## Brief:
Leave out every picture, then transcribe the rest of the listing exactly.
+ + + + +
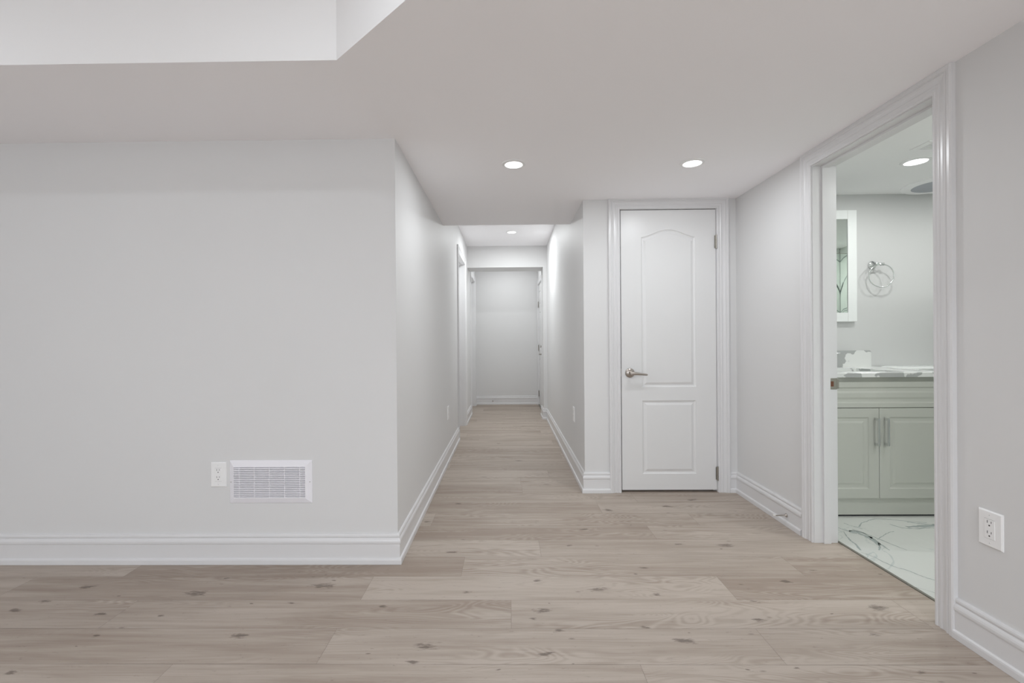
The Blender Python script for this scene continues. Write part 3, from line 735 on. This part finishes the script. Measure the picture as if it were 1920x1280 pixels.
# framed mirror
t = thing('wall_mirror', 'white framed rectangular mirror above the bathroom vanity', 'mirror')
MX0, MX1, MZ0, MZ1 = 1.975, 2.590, 1.232, 2.056; fwid = .066
MY = YBK-.03
bm = bmesh.new()
ou = rect(MX0, MX1, MZ0, MZ1); inn = rect(MX0+fwid, MX1-fwid, MZ0+fwid, MZ1-fwid)
rr = [[bm.verts.new((x, y, z)) for x, z in p] for p, y in ((ou, YBK-.0005), (ou, MY+.001), (inset(ou, .001), MY), (inn, MY), (inset(inn, .0005), MY+.006))]
for p_, q_ in zip(rr, rr[1:]):
    for i in range(4): bm.faces.new((p_[i], p_[(i+1) % 4], q_[(i+1) % 4], q_[i]))
for x in (MX0+fwid-.0005, MX1-fwid-.0005):
    for z0_, z1_ in ((MZ0+.001, MZ0+fwid), (MZ1-fwid, MZ1-.001)): box(bm, x, x+.0008, MY-.0002, MY+.002, z0_, z1_, mi=1)
link('frame', bm, [FRAMEW, STEEL], t)
bm = bmesh.new(); box(bm, MX0+fwid, MX1-fwid, MY+.005, MY+.010, MZ0+fwid, MZ1-fwid); link('glass', bm, MIRROR, t)
at(t, ((MX0+MX1)/2, YBK, MZ0))

# towel ring
t = thing('towel_ring', 'empty chrome towel ring on the bathroom wall right of the mirror', 'towel ring')
px, pz = 2.722, 1.652
bm = bmesh.new(); lathe(bm, [(0, 0), (.029, 0), (.029, .008), (.026, .012), (.022, .014), (.011, .02), (.009, .045), (.012, .05), (.012, .058), (0, .06)], ROT_Y((px, YBK, pz)), 32)
tube(bm, [(px-.002, YBK-.052, pz), (px+.030, YBK-.054, pz-.001)], .006, 12); lathe(bm, [(0, -.012), (.011, -.010), (.011, .010), (0, .012)], Matrix.Translation((px+.034, YBK-.054, pz-.002)) @ Matrix.Rotation(PI/2, 4, 'Y'), 20); link('bracket', bm, CHROME, t, 40)
bm = bmesh.new(); R_ = .084
cx_, cz_ = px+.026, pz-.086
tube(bm, [(cx_+R_*math.cos(a)*.985, YBK-.054-R_*math.cos(a)*.12, cz_+R_*math.sin(a)) for a in [2*PI*i/56 for i in range(56)]], .0042, 12, closed=True); link('ring', bm, CHROME, t, 60)
at(t, (px, YBK, pz))

# toilet to the right of the vanity, only its tank lid shows
t = thing('toilet', 'white toilet right of the vanity, only its rounded tank lid in view', 'toilet')
def rrect(cx, cy, wx, wy, r, n=6):
    out = []
    for sx, sy, a0 in ((1, 1, 0), (-1, 1, PI/2), (-1, -1, PI), (1, -1, 3*PI/2)):
        for i in range(n+1):
            a = a0+PI/2*i/n; out.append((cx+sx*(wx/2-r)+r*math.cos(a), cy+sy*(wy/2-r)+r*math.sin(a)))
    return out
def loft(bm, secs):
    rs = [[bm.verts.new((x, y, z)) for x, y in p] for p, z in secs]
    for p_, q_ in zip(rs, rs[1:]):
        n = len(p_)
        for i in range(n): bm.faces.new((p_[i], p_[(i+1) % n], q_[(i+1) % n], q_[i]))
    bm.faces.new(rs[0]); bm.faces.new(rs[-1])
TX = 2.98; TY = 3.31
bm = bmesh.new(); loft(bm, [(rrect(TX, TY, .40, .20, .05), .42), (rrect(TX, TY, .43, .22, .05), .55), (rrect(TX, TY, .44, .22, .05), .874)]); link('tank', bm, CERAM, t, 40)
bm = bmesh.new(); loft(bm, [(rrect(TX, TY, .46, .226, .06), .876), (rrect(TX, TY, .475, .232, .06), .884), (rrect(TX, TY, .475, .232, .06), .894), (rrect(TX, TY, .45, .21, .06), .902), (rrect(TX, TY, .36, .14, .05), .905)]); link('tank_lid', bm, CERAM, t, 40)
bm = bmesh.new()
def ell(cx, cy, a, b_, n=32): return [(cx+a*math.cos(2*PI*i/n), cy+b_*math.sin(2*PI*i/n)) for i in range(n)]
loft(bm, [(ell(TX, 3.05, .12, .22), .003), (ell(TX, 3.05, .11, .20), .18), (ell(TX, 3.0, .17, .24), .34), (ell(TX, 2.98, .185, .25), .40)]); link('bowl', bm, CERAM, t, 50)
bm = bmesh.new(); loft(bm, [(ell(TX, 2.98, .19, .255), .402), (ell(TX, 2.98, .19, .255), .425), (ell(TX, 2.98, .17, .235), .437)]); link('seat_lid', bm, PLASTIC, t, 50)
at(t, (TX, 3.1, 0))

# ceiling fan cover, register
t = thing('exhaust_fan', 'round flat exhaust fan cover on the bathroom ceiling near the back wall', 'exhaust fan')
FX, FY = 3.02, 3.21
bm = bmesh.new(); lathe(bm, [(.150, -.013), (.160, -.016), (.198, -.013), (.207, -.008), (.207, 0)], Matrix.Translation((FX, FY, HB)), 64); link('rim', bm, CEILB, t, 40)
bm = bmesh.new(); lathe(bm, [(0, -.0145), (.152, -.0135), (.152, -.005)], Matrix.Translation((FX, FY, HB)), 64); link('cover', bm, FANM, t, 40)
at(t, (FX, FY, HB))
t = thing('ceiling_register', 'white louvred air register in the bathroom ceiling', 'vent')
gx, gy = 2.30, 2.50
bm = bmesh.new()
for q in ((gx, gx+.30, gy, gy+.02), (gx, gx+.30, gy+.105, gy+.125), (gx, gx+.035, gy+.02, gy+.105), (gx+.265, gx+.30, gy+.02, gy+.105)): box(bm, *q, HB-.006, HB-.0005)
link('frame', bm, CEILB, t)
bm = bmesh.new()
for i in range(6): box(bm, gx+.035, gx+.265, gy+.024+i*.0138, gy+.031+i*.0138, HB-.005, HB-.002)
link('louvres', bm, CEILB, t)
bm = bmesh.new(); box(bm, gx+.03, gx+.27, gy+.018, gy+.107, HB-.0016, HB-.0006); link('back', bm, SLOT, t)
at(t, (gx+.15, gy+.06, HB))

# shower corner, seen only in the mirror
t = thing('shower_screen', 'frameless glass shower screen reflected in the bathroom mirror', 'shower screen')
bm = bmesh.new(); box(bm, 3.0, XB1-.001, 2.20, 2.208, .003, 1.954); link('glass', bm, GLASS, t)
for z in (1.78, 1.905):
    bm = bmesh.new(); box(bm, 3.42, 3.447, 2.19, 2.218, z-.014, z+.014); link('clamp', bm, SLOT, t)
bm = bmesh.new(); box(bm, 3.0, XB1-.001, 2.202, 2.206, 1.9545, 1.960); link('top_edge', bm, STEEL, t)
at(t, (3.5, 2.204, 0))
+ + + + +
## Correct output:
The Blender Python script for this scene continues. Write part 3, from line 735 on. This part finishes the script. Measure the picture as if it were 1920x1280 pixels.
# framed mirror
t = thing('wall_mirror', 'white framed rectangular mirror above the bathroom vanity', 'mirror')
MX0, MX1, MZ0, MZ1 = 1.975, 2.590, 1.232, 2.056; fwid = .066
MY = YBK-.03
bm = bmesh.new()
ou = rect(MX0, MX1, MZ0, MZ1); inn = rect(MX0+fwid, MX1-fwid, MZ0+fwid, MZ1-fwid)
rr = [[bm.verts.new((x, y, z)) for x, z in p] for p, y in ((ou, YBK-.0005), (ou, MY+.001), (inset(ou, .001), MY), (inn, MY), (inset(inn, .0005), MY+.006))]
for p_, q_ in zip(rr, rr[1:]):
    for i in range(4): bm.faces.new((p_[i], p_[(i+1) % 4], q_[(i+1) % 4], q_[i]))
for x in (MX0+fwid-.0005, MX1-fwid-.0005):
    for z0_, z1_ in ((MZ0+.001, MZ0+fwid), (MZ1-fwid, MZ1-.001)): box(bm, x, x+.0008, MY-.0002, MY+.002, z0_, z1_, mi=1)
link('frame', bm, [FRAMEW, STEEL], t)
bm = bmesh.new(); box(bm, MX0+fwid, MX1-fwid, MY+.005, MY+.010, MZ0+fwid, MZ1-fwid); link('glass', bm, MIRROR, t)
at(t, ((MX0+MX1)/2, YBK, MZ0))

# towel ring
t = thing('towel_ring', 'empty chrome towel ring on the bathroom wall right of the mirror', 'towel ring')
px, pz = 2.722, 1.652
bm = bmesh.new(); lathe(bm, [(0, 0), (.029, 0), (.029, .008), (.026, .012), (.022, .014), (.011, .02), (.009, .045), (.012, .05), (.012, .058), (0, .06)], ROT_Y((px, YBK, pz)), 32)
tube(bm, [(px-.002, YBK-.052, pz), (px+.030, YBK-.054, pz-.001)], .006, 12); lathe(bm, [(0, -.012), (.011, -.010), (.011, .010), (0, .012)], Matrix.Translation((px+.034, YBK-.054, pz-.002)) @ Matrix.Rotation(PI/2, 4, 'Y'), 20); link('bracket', bm, CHROME, t, 40)
bm = bmesh.new(); R_ = .084
cx_, cz_ = px+.026, pz-.086
tube(bm, [(cx_+R_*math.cos(a)*.985, YBK-.054-R_*math.cos(a)*.12, cz_+R_*math.sin(a)) for a in [2*PI*i/56 for i in range(56)]], .0042, 12, closed=True); link('ring', bm, CHROME, t, 60)
at(t, (px, YBK, pz))

# toilet to the right of the vanity, only its tank lid shows
t = thing('toilet', 'white toilet right of the vanity, only its rounded tank lid in view', 'toilet')
def rrect(cx, cy, wx, wy, r, n=6):
    out = []
    for sx, sy, a0 in ((1, 1, 0), (-1, 1, PI/2), (-1, -1, PI), (1, -1, 3*PI/2)):
        for i in range(n+1):
            a = a0+PI/2*i/n; out.append((cx+sx*(wx/2-r)+r*math.cos(a), cy+sy*(wy/2-r)+r*math.sin(a)))
    return out
def loft(bm, secs):
    rs = [[bm.verts.new((x, y, z)) for x, y in p] for p, z in secs]
    for p_, q_ in zip(rs, rs[1:]):
        n = len(p_)
        for i in range(n): bm.faces.new((p_[i], p_[(i+1) % n], q_[(i+1) % n], q_[i]))
    bm.faces.new(rs[0]); bm.faces.new(rs[-1])
TX = 2.98; TY = 3.31
bm = bmesh.new(); loft(bm, [(rrect(TX, TY, .40, .20, .05), .42), (rrect(TX, TY, .43, .22, .05), .55), (rrect(TX, TY, .44, .22, .05), .874)]); link('tank', bm, CERAM, t, 40)
bm = bmesh.new(); loft(bm, [(rrect(TX, TY, .46, .226, .06), .876), (rrect(TX, TY, .475, .232, .06), .884), (rrect(TX, TY, .475, .232, .06), .894), (rrect(TX, TY, .45, .21, .06), .902), (rrect(TX, TY, .36, .14, .05), .905)]); link('tank_lid', bm, CERAM, t, 40)
bm = bmesh.new()
def ell(cx, cy, a, b_, n=32): return [(cx+a*math.cos(2*PI*i/n), cy+b_*math.sin(2*PI*i/n)) for i in range(n)]
loft(bm, [(ell(TX, 3.05, .12, .22), .003), (ell(TX, 3.05, .11, .20), .18), (ell(TX, 3.0, .17, .24), .34), (ell(TX, 2.98, .185, .25), .40)]); link('bowl', bm, CERAM, t, 50)
bm = bmesh.new(); loft(bm, [(ell(TX, 2.98, .19, .255), .402), (ell(TX, 2.98, .19, .255), .425), (ell(TX, 2.98, .17, .235), .437)]); link('seat_lid', bm, PLASTIC, t, 50)
at(t, (TX, 3.1, 0))

# ceiling fan cover, register
t = thing('exhaust_fan', 'round flat exhaust fan cover on the bathroom ceiling near the back wall', 'exhaust fan')
FX, FY = 3.02, 3.21
bm = bmesh.new(); lathe(bm, [(.150, -.013), (.160, -.016), (.198, -.013), (.207, -.008), (.207, 0)], Matrix.Translation((FX, FY, HB)), 64); link('rim', bm, CEILB, t, 40)
bm = bmesh.new(); lathe(bm, [(0, -.0145), (.152, -.0135), (.152, -.005)], Matrix.Translation((FX, FY, HB)), 64); link('cover', bm, FANM, t, 40)
at(t, (FX, FY, HB))
t = thing('ceiling_register', 'white louvred air register in the bathroom ceiling', 'vent')
gx, gy = 2.30, 2.50
bm = bmesh.new()
for q in ((gx, gx+.30, gy, gy+.02), (gx, gx+.30, gy+.105, gy+.125), (gx, gx+.035, gy+.02, gy+.105), (gx+.265, gx+.30, gy+.02, gy+.105)): box(bm, *q, HB-.006, HB-.0005)
link('frame', bm, CEILB, t)
bm = bmesh.new()
for i in range(6): box(bm, gx+.035, gx+.265, gy+.024+i*.0138, gy+.031+i*.0138, HB-.005, HB-.002)
link('louvres', bm, CEILB, t)
bm = bmesh.new(); box(bm, gx+.03, gx+.27, gy+.018, gy+.107, HB-.0016, HB-.0006); link('back', bm, SLOT, t)
at(t, (gx+.15, gy+.06, HB))

# shower corner, seen only in the mirror
t = thing('shower_screen', 'frameless glass shower screen reflected in the bathroom mirror', 'shower screen')
bm = bmesh.new(); box(bm, 3.0, XB1-.001, 2.20, 2.208, .003, 1.954); link('glass', bm, GLASS, t)
for z in (1.78, 1.905):
    bm = bmesh.new(); box(bm, 3.42, 3.447, 2.19, 2.218, z-.014, z+.014); link('clamp', bm, SLOT, t)
bm = bmesh.new(); box(bm, 3.0, XB1-.001, 2.202, 2.206, 1.9545, 1.960); link('top_edge', bm, STEEL, t)
at(t, (3.5, 2.204, 0))